Immigrants' Benefits: Europe Believes Britain Flouting Rules By Not Allowing Migrants Same Access

EU Takes Britain To Court Over Immigrants' Benefits
The EU is taking Britain to court over immigrants' entitlement to benefits.
The EU is taking Britain to court over immigrants' entitlement to benefits.
PA

Iain Duncan Smith has vowed to fight European Commission demands to ease restrictions on immigrants' access to benefits.

A source close to the Work and Pensions Secretary insisted he would not "cave in" to legal action over the right-to-reside test imposed on nationals from EU member states.

The check is said to be discriminatory because it goes beyond the standard eligibility criteria for welfare payments.

The Commission is set to make a formal announcement later, but Mr Duncan Smith has indicated he will "see them in court" if they try to strike out the test.

"He will not be dictated to on what he can and cannot do," the source said. "It is his responsibility to do all that he can to stop abuse and benefit tourism in this country."

A Government spokesman said the right to reside test was a "vital and fair tool" to ensure benefits were only paid to people legally allowed to live in the UK.

Adam Weiss, legal director of the Advice on Individual Rights in Europe centre, who made the original complaint to the Commission, said the UK was unlawfully discriminating against EU citizens by paying benefits to British and Irish citizens but not to EU citizens.

He told BBC Radio 4's Today programme: "The problem is that there is an extra test which the UK applies. British and Irish citizens always pass this so-called right to reside test but other EU citizens do not always pass that test and as a result they are often refused certain benefits in circumstances when British citizens and Irish citizens would receive them.

"What EU law says is that in relation to these benefits, discrimination based on nationality is prohibited so it is not fair, it is not lawful, to discriminate, to favour British and Irish citizens on the one hand and to discriminate against citizens of other EU member states on the other hand."

But former social security secretary Peter Lilley, who introduced the habitual residence test, said the Commission was "flying in the face of its own rules" as the right-to-reside rule is based on a European directive.

Mr Lilley - now a member of David Cameron's Tory policy board - said the UK tightened up that rule in 2004 based on the directive, under which EU citizens who passed the habitual residence test but were not working would not pass the right-to-reside test and so would not be entitled to benefits such as Jobseeker's Allowance.

The MP said the Commission's actions strengthened the case for Mr Cameron to repatriate powers from the EU.

He told Today: "The European Commission is now saying that our Jobseeker's Allowance is not social assistance, even the non-contributory bit of it.
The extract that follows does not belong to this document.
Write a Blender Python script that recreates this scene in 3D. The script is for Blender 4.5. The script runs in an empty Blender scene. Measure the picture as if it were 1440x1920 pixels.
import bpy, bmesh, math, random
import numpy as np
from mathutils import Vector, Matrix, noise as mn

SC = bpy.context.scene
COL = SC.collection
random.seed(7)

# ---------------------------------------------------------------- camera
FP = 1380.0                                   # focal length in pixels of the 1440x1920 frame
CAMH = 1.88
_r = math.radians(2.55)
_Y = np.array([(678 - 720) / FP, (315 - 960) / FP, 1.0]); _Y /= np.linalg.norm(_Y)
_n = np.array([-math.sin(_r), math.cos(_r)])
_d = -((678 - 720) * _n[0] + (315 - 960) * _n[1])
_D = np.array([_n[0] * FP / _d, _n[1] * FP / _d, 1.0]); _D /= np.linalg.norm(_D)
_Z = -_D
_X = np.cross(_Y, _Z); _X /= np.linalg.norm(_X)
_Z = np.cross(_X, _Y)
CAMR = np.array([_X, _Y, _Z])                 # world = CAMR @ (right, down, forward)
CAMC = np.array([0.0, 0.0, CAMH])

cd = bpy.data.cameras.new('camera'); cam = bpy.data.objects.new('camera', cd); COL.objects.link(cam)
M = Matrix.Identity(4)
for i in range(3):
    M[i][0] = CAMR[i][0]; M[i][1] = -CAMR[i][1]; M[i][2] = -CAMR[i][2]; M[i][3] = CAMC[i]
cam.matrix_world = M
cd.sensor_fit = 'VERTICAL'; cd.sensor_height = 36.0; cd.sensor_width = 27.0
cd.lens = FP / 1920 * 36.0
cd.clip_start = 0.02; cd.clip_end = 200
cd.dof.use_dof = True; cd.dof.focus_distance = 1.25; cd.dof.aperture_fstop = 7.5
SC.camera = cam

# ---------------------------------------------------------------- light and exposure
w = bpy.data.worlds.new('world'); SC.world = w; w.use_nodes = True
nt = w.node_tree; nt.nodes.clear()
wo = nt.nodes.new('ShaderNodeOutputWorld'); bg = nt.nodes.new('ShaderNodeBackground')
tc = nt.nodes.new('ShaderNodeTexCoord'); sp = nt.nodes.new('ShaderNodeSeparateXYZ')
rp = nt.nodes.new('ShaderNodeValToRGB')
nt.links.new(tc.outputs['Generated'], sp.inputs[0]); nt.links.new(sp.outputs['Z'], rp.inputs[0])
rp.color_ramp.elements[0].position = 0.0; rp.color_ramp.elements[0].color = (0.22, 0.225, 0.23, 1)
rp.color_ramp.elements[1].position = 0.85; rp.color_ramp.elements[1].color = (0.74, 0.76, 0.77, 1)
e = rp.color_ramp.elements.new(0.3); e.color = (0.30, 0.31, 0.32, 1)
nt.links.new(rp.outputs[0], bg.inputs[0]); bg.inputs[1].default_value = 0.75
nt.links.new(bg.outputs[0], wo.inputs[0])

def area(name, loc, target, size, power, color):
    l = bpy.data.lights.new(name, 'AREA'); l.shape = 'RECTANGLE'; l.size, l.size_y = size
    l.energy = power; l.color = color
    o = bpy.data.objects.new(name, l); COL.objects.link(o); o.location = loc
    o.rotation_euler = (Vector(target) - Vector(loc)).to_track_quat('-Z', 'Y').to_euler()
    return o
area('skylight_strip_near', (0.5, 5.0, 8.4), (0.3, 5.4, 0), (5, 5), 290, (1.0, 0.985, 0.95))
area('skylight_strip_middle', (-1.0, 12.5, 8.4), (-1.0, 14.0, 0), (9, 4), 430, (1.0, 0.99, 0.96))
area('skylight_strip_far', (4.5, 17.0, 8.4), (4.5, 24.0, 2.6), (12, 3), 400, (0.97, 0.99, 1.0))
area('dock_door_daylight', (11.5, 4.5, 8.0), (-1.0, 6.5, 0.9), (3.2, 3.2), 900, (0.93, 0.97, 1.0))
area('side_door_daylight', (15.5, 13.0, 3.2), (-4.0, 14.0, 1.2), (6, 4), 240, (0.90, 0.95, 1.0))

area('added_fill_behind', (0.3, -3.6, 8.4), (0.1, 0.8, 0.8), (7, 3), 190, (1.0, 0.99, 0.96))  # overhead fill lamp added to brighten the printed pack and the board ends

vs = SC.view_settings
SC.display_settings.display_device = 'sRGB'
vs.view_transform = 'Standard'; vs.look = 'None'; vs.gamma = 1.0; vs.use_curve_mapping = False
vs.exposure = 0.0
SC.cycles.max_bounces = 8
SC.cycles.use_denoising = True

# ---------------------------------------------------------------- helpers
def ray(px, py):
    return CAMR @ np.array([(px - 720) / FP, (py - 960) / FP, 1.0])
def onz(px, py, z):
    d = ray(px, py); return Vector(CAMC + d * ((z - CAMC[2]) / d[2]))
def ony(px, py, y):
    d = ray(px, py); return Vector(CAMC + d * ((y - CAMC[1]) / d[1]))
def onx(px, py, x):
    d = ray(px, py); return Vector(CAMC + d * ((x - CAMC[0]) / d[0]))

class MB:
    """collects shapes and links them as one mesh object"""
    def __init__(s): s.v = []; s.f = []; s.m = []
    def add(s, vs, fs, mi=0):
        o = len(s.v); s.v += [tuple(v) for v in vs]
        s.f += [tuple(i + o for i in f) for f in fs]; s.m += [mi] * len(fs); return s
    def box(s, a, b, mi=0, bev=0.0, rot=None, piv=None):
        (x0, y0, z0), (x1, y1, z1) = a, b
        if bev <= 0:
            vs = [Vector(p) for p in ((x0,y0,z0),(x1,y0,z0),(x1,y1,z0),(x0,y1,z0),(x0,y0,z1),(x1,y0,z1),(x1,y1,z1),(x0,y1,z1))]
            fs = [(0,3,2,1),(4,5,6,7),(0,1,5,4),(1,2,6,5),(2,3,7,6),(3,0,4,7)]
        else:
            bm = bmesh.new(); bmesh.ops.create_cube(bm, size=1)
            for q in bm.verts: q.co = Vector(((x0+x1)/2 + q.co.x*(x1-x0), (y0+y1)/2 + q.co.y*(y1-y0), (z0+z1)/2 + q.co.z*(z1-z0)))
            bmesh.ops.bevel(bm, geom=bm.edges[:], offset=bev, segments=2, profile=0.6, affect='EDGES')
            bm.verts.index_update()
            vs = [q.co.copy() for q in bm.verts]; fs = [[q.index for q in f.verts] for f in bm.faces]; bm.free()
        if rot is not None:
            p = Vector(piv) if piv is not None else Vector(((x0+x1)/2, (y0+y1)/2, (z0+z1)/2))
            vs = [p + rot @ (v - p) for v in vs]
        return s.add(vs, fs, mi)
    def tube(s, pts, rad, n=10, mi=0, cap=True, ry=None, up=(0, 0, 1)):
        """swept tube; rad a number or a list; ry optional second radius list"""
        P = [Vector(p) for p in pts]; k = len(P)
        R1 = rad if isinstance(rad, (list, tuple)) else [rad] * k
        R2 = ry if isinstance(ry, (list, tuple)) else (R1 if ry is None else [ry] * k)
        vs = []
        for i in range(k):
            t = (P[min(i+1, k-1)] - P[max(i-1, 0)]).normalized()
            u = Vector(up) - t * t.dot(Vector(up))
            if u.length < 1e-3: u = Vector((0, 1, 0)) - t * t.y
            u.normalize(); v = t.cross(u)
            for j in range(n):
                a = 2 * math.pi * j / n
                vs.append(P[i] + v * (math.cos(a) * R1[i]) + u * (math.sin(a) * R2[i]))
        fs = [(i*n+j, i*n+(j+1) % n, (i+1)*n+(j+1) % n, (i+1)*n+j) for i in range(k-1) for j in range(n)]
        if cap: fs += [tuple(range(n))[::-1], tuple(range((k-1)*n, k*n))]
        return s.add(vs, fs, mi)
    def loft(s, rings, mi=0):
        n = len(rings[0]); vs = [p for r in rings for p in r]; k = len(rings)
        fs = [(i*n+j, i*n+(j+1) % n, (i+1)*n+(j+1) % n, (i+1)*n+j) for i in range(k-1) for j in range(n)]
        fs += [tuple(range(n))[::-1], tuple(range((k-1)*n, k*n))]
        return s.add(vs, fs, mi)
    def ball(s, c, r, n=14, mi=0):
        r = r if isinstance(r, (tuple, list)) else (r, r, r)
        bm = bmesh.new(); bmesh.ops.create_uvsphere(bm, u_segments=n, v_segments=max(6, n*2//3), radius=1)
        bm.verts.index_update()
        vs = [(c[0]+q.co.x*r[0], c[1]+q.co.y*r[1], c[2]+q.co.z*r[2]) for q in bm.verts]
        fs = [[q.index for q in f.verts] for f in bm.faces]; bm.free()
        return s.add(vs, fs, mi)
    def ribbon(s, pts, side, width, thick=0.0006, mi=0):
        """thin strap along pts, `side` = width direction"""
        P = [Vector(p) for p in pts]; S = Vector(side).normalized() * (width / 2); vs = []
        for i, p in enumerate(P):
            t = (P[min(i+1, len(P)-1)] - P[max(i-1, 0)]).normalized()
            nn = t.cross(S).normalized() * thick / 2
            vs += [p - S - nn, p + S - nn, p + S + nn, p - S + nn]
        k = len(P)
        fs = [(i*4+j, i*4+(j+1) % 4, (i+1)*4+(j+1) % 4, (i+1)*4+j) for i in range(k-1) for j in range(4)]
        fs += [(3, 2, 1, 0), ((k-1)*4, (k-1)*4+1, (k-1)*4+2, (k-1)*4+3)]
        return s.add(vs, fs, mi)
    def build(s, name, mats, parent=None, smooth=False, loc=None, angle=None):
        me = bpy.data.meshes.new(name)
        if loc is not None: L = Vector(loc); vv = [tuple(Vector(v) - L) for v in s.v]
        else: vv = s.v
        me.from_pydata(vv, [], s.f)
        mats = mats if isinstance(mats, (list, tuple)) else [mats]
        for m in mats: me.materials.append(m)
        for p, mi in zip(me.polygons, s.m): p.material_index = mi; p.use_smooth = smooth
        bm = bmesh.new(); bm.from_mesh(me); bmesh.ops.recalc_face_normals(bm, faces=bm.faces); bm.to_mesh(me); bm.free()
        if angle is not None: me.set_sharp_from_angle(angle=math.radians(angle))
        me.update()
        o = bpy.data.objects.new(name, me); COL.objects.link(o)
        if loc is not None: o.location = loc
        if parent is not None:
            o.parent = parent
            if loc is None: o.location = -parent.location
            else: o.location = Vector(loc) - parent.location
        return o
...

That seems to me flying in the face of their own rules, but in any case is an attempt by them to extend their competence into areas where the treaties say they shouldn't be involved.

"To extend it to others would be costly, unwelcome, undemocratic, not approved by Parliament and I hope we will strongly resist this."

He went on: "It does strengthen the case for David Cameron seeking to get power back to this country to make our own laws rather than allowing this creeping competence of law-making being extended to Brussels, even in areas where every single country decided it should be reserved for itself."

UK Independence Party leader Nigel Farage described Mr Duncan Smith's promise not to cave in as "a very bold assertion that he is making in vain".

Mr Farage said: "EU law has precedence over UK rules. This specific requirement built in to UK legislation goes beyond EU legislation and rubs against the principle of free movement of labour which is the keystone of the whole EU project...

"The very fact that the Commission has the audacity to haul the UK Govenrment in front of the European Courts of Justice for a very long and expensive trial is clear evidence that in a Britain versus European Union fight, we just don't win.

"The claim by the Conservative Government that they can in some way protect the UK against exploitation of our benefits system, or the assertion by David Cameron that he can somehow change our relationship with the EU and soften Brussels' stranglehold on its 27 member states, is being embarrassingly undermined."